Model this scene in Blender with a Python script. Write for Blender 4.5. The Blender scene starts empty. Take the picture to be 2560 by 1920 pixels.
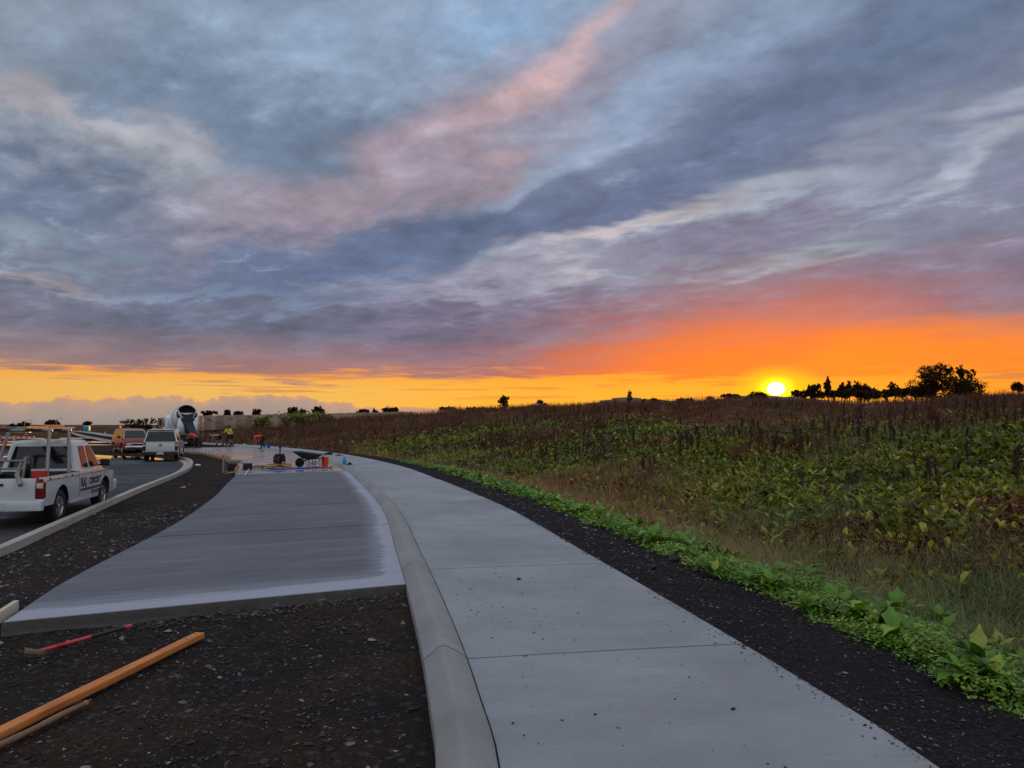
import bpy, bmesh, math, random
import numpy as np
from mathutils import Vector, Matrix
sc = bpy.context.scene
col = sc.collection
R = math.radians
# ------------------------------------------------------------------ camera
FPX = 1923.0; CAM_H = 1.75; PITCH = math.atan(102 / FPX)
cam_d = bpy.data.cameras.new('camera'); cam = bpy.data.objects.new('camera', cam_d); col.objects.link(cam)
cam.location = (0, 0, CAM_H); cam.rotation_euler = (R(90) + PITCH, 0, 0)
cam_d.sensor_width = 36; cam_d.lens = 36 * FPX / 2560; cam_d.clip_start = 0.05; cam_d.clip_end = 30000
sc.camera = cam
sc.view_settings.view_transform = 'Standard'; sc.view_settings.look = 'None'
sc.view_settings.exposure = 0.0; sc.view_settings.gamma = 1
sc.cycles.max_bounces = 6; sc.cycles.diffuse_bounces = 3; sc.cycles.glossy_bounces = 3
sc.cycles.transparent_max_bounces = 8; sc.cycles.volume_bounces = 0
sc.cycles.use_denoising = True

def pdir(px, py):
    x = (px - 1280) / FPX; v = (960 - py) / FPX
    return (x, math.cos(PITCH) - v * math.sin(PITCH), math.sin(PITCH) + v * math.cos(PITCH))
def gp(px, py, z=0.0):
    """ground point seen at photograph pixel (2560 wide) on the plane of height z"""
    d = pdir(px, py); t = (z - CAM_H) / d[2]
    return (d[0] * t, d[1] * t, z)
def dp(px, py, Y):
    """point seen at that pixel at forward distance Y"""
    d = pdir(px, py); t = Y / d[1]
    return (d[0] * t, Y, CAM_H + d[2] * t)
def azel(px, py):
    d = pdir(px, py)
    return math.degrees(math.atan2(d[0], d[1])), math.degrees(math.atan2(d[2], math.hypot(d[0], d[1])))
def s2l(c):
    c = c / 255.0
    return c / 12.92 if c <= 0.04045 else ((c + 0.055) / 1.055) ** 2.4
def rgb(r, g, b):
    return (s2l(r), s2l(g), s2l(b), 1.0)

# ------------------------------------------------------------------ node helper
class S:
    nt = None
    def __init__(s, sock): s.s = sock
    def _m(op, a, b=None, c=None, clamp=False):
        n = S.nt.nodes.new('ShaderNodeMath'); n.operation = op; n.use_clamp = clamp
        for i, v in enumerate((a, b, c)):
            if v is None: continue
            if isinstance(v, S): S.nt.links.new(v.s, n.inputs[i])
            else: n.inputs[i].default_value = v
        return S(n.outputs[0])
    def __add__(a, b): return S._m('ADD', a, b)
    __radd__ = __add__
    def __sub__(a, b): return S._m('SUBTRACT', a, b)
    def __rsub__(a, b): return S._m('SUBTRACT', b, a)
    def __mul__(a, b): return S._m('MULTIPLY', a, b)
    __rmul__ = __mul__
    def __truediv__(a, b): return S._m('DIVIDE', a, b)
def vec(x, y, z=0.0):
    n = S.nt.nodes.new('ShaderNodeCombineXYZ')
    for i, v in enumerate((x, y, z)):
        if isinstance(v, S): S.nt.links.new(v.s, n.inputs[i])
        else: n.inputs[i].default_value = v
    return S(n.outputs[0])
def noise(v, scale, detail=4, rough=0.55, dist=0.0, col_out=False, dims='3D'):
    n = S.nt.nodes.new('ShaderNodeTexNoise'); n.noise_dimensions = dims
    if v is not None: S.nt.links.new(v.s, n.inputs['Vector'])
    n.inputs['Scale'].default_value = scale; n.inputs['Detail'].default_value = detail
    n.inputs['Roughness'].default_value = rough; n.inputs['Distortion'].default_value = dist
    return S(n.outputs[1 if col_out else 0])
def sstep(x, a, b, lo=0.0, hi=1.0, kind='SMOOTHSTEP'):
    n = S.nt.nodes.new('ShaderNodeMapRange'); n.interpolation_type = kind
    S.nt.links.new(x.s, n.inputs[0])
    for i, v in zip((1, 2, 3, 4), (a, b, lo, hi)):
        if isinstance(v, S): S.nt.links.new(v.s, n.inputs[i])
        else: n.inputs[i].default_value = v
    return S(n.outputs[0])
def mix(f, a, b, mode='MIX'):
    n = S.nt.nodes.new('ShaderNodeMix'); n.data_type = 'RGBA'; n.blend_type = mode
    for i, v in ((0, f), (6, a), (7, b)):
        if isinstance(v, S): S.nt.links.new(v.s, n.inputs[i])
        else: n.inputs[i].default_value = v
    return S(n.outputs[2])
def ramp(x, stops, mode='LINEAR'):
    n = S.nt.nodes.new('ShaderNodeValToRGB'); n.color_ramp.interpolation = mode
    el = n.color_ramp.elements
    while len(el) < len(stops): el.new(0.5)
    for e, (p, c) in zip(el, stops):
        e.position = p; e.color = c if len(c) == 4 else (*c, 1)
    S.nt.links.new(x.s, n.inputs[0])
    return S(n.outputs[0])
def vscale(v, sx, sy, sz):
    n = S.nt.nodes.new('ShaderNodeVectorMath'); n.operation = 'MULTIPLY'
    S.nt.links.new(v.s, n.inputs[0]); n.inputs[1].default_value = (sx, sy, sz)
    return S(n.outputs[0])

# ------------------------------------------------------------------ world: dusk sky under broken cloud
world = bpy.data.worlds.new('World'); world.cycles.sampling_method = 'MANUAL'; world.cycles.sample_map_resolution = 512; sc.world = world; world.use_nodes = True
nt = world.node_tree; nt.nodes.clear(); S.nt = nt
tc = nt.nodes.new('ShaderNodeTexCoord'); D = S(tc.outputs['Generated'])
sp = nt.nodes.new('ShaderNodeSeparateXYZ'); nt.links.new(D.s, sp.inputs[0])
dx, dy, dz = (S(o) for o in sp.outputs)
A = S._m('ARCTAN2', dx, dy) * (180 / math.pi)
E = S._m('ARCSINE', S._m('MAXIMUM', S._m('MINIMUM', dz, 1.0), -1.0)) * (180 / math.pi)
SUN_A, SUN_E = azel(1940, 972)
# cloud layer coordinates: plane overhead, axes along / across the cloud streets
va = R(-46)
al = (dx * math.sin(va) + dy * math.cos(va)); ac = (dx * math.cos(va) - dy * math.sin(va))
zz = S._m('MAXIMUM', dz, 0.0) + 0.10
cu = al / zz; cw = ac / zz
CP = vec(cu * 0.58, cw, 0.0)
CQ = vec(cu * 0.72 + 7.3, cw, 4.0)
n_mid = noise(CP, 2.1, 4, 0.60, 0.3)
n_fine = noise(CQ, 6.0, 5, 0.66, 0.25)
# warped angular coordinates for the large masses
wA = A + (n_mid - 0.5) * 16.0 + (n_fine - 0.5) * 6
wE = E + (noise(CQ, 1.9, 3, 0.6, 0.6) - 0.5) * 9 + (n_fine - 0.5) * 4.0
WP = vec(wA, wE, 0.0)
base = ramp(sstep(E, 0, 90, 0, 1, 'LINEAR'), [(0.0, rgb(160, 116, 110)), (0.07, rgb(124, 120, 136)), (0.12, rgb(118, 126, 146)), (0.20, rgb(126, 136, 158)),
    (0.30, rgb(134, 148, 170)), (0.36, rgb(146, 162, 184)), (0.50, rgb(192, 200, 212)), (1.0, rgb(205, 210, 218))])  # highest stops lie above the view, brightened to add light on the ground
cur = base
def blob(px, py, hw, hh, rot, c, k=1.0, na=0.55, soft=0.25):
    """soft cloud mass centred where the photograph shows it, size in degrees"""
    global cur
    a0, e0 = azel(px * 2560 / 2212, py * 2560 / 2212)
    m = nt.nodes.new('ShaderNodeMapping'); m.vector_type = 'TEXTURE'
    m.inputs['Location'].default_value = (a0, e0, 0); m.inputs['Rotation'].default_value = (0, 0, R(rot)); m.inputs['Scale'].default_value = (hw, hh, 1)
    nt.links.new(WP.s, m.inputs['Vector'])
    l = nt.nodes.new('ShaderNodeVectorMath'); l.operation = 'LENGTH'; nt.links.new(m.outputs[0], l.inputs[0])
    r_ = S(l.outputs['Value']) + (n_mid - 0.5) * na
    f = sstep(r_, 1.42, soft - .2, 0.0, k)
    cur = mix(f, cur, rgb(*c))
# (disp px, disp py, half width deg, half height deg, tilt, colour, strength)
blob(150, 180, 15, 9, 0, (140, 152, 166), .8)
blob(700, 110, 18, 7, 12, (142, 162, 188), .8)
blob(1130, 40, 7, 4, 0, (136, 168, 204), .7)
blob(560, 250, 13, 4.2, -10, (108, 124, 148), .95)
blob(330, 230, 9, 3.4, -4, (112, 128, 150), .8)
blob(230, 340, 10, 2.6, -18, (160, 166, 178), .8)
blob(330, 330, 5, 1.2, -20, (186, 184, 190), .6)
blob(60, 210, 6, 1.2, -16, (178, 168, 174), .6)
blob(410, 297, 2.4, 1.3, -12, (190, 180, 182), .45, .3)
blob(120, 460, 16, 3.6, -12, (102, 116, 142), .95)
blob(70, 505, 5, 1.2, -4, (162, 178, 186), .8)
blob(560, 440, 10, 2.4, 8, (138, 140, 154), .7)
blob(430, 560, 18, 2.6, -2, (112, 124, 146), .8)
blob(150, 600, 9, 1.0, -4, (166, 156, 158), .75)
blob(500, 645, 9, .9, -2, (148, 166, 182), .8)
blob(320, 720, 24, 1.9, -1, (104, 104, 122), .9)
# long streets rising to the right
blob(1450, 420, 34, 5.6, 25, (96, 108, 140), 1.0, .4)
blob(800, 560, 20, 4.2, 12, (98, 112, 144), 1.0, .45)
blob(1950, 130, 18, 6.0, 27, (104, 120, 148), 1.0, .4)
blob(1080, 260, 17, 3.4, 26, (160, 148, 160), .65)
blob(850, 370, 17, 2.8, 20, (160, 142, 156), .8)
blob(1120, 240, 7, 1.7, 25, (196, 162, 160), .5)
blob(1290, 80, 6, 1.2, 36, (206, 170, 168), .45)
blob(1200, 150, 5, 1.0, 30, (216, 174, 170), .45)
blob(1480, 190, 12, 1.9, 24, (140, 158, 188), .8)
blob(1620, 60, 8, 2.2, 22, (138, 156, 182), .7)
blob(1850, 330, 16, 2.4, 22, (112, 120, 146), .7)
blob(1180, 340, 9, 1.3, 24, (148, 162, 186), .75)
blob(1480, 485, 17, 1.4, 16, (172, 178, 192), .85)
blob(1330, 520, 7, 1.1, 16, (206, 190, 188), .6)
blob(1690, 540, 6, 1.0, 14, (186, 202, 206), .8)
blob(1900, 395, 13, 1.1, 17, (160, 168, 186), .75)
blob(2150, 300, 6, 1.2, 19, (178, 180, 194), .6)
blob(1620, 500, 11, 1.3, 13, (120, 116, 142), .9)
blob(2000, 480, 14, 2.2, 10, (126, 126, 150), .8)
blob(1150, 620, 15, 1.6, 6, (156, 152, 170), .8)
blob(1150, 700, 17, 1.9, 2, (118, 104, 128), .8)
blob(1700, 620, 20, 2.3, 3, (134, 120, 140), .8)
blob(2100, 590, 13, 2.2, 4, (128, 114, 136), .8)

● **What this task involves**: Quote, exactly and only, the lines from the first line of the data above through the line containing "sc.cycles.use_denoising = True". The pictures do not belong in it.

● **Result for this exercise**:
Model this scene in Blender with a Python script. Write for Blender 4.5. The Blender scene starts empty. Take the picture to be 2560 by 1920 pixels.
import bpy, bmesh, math, random
import numpy as np
from mathutils import Vector, Matrix
sc = bpy.context.scene
col = sc.collection
R = math.radians
# ------------------------------------------------------------------ camera
FPX = 1923.0; CAM_H = 1.75; PITCH = math.atan(102 / FPX)
cam_d = bpy.data.cameras.new('camera'); cam = bpy.data.objects.new('camera', cam_d); col.objects.link(cam)
cam.location = (0, 0, CAM_H); cam.rotation_euler = (R(90) + PITCH, 0, 0)
cam_d.sensor_width = 36; cam_d.lens = 36 * FPX / 2560; cam_d.clip_start = 0.05; cam_d.clip_end = 30000
sc.camera = cam
sc.view_settings.view_transform = 'Standard'; sc.view_settings.look = 'None'
sc.view_settings.exposure = 0.0; sc.view_settings.gamma = 1
sc.cycles.max_bounces = 6; sc.cycles.diffuse_bounces = 3; sc.cycles.glossy_bounces = 3
sc.cycles.transparent_max_bounces = 8; sc.cycles.volume_bounces = 0
sc.cycles.use_denoising = True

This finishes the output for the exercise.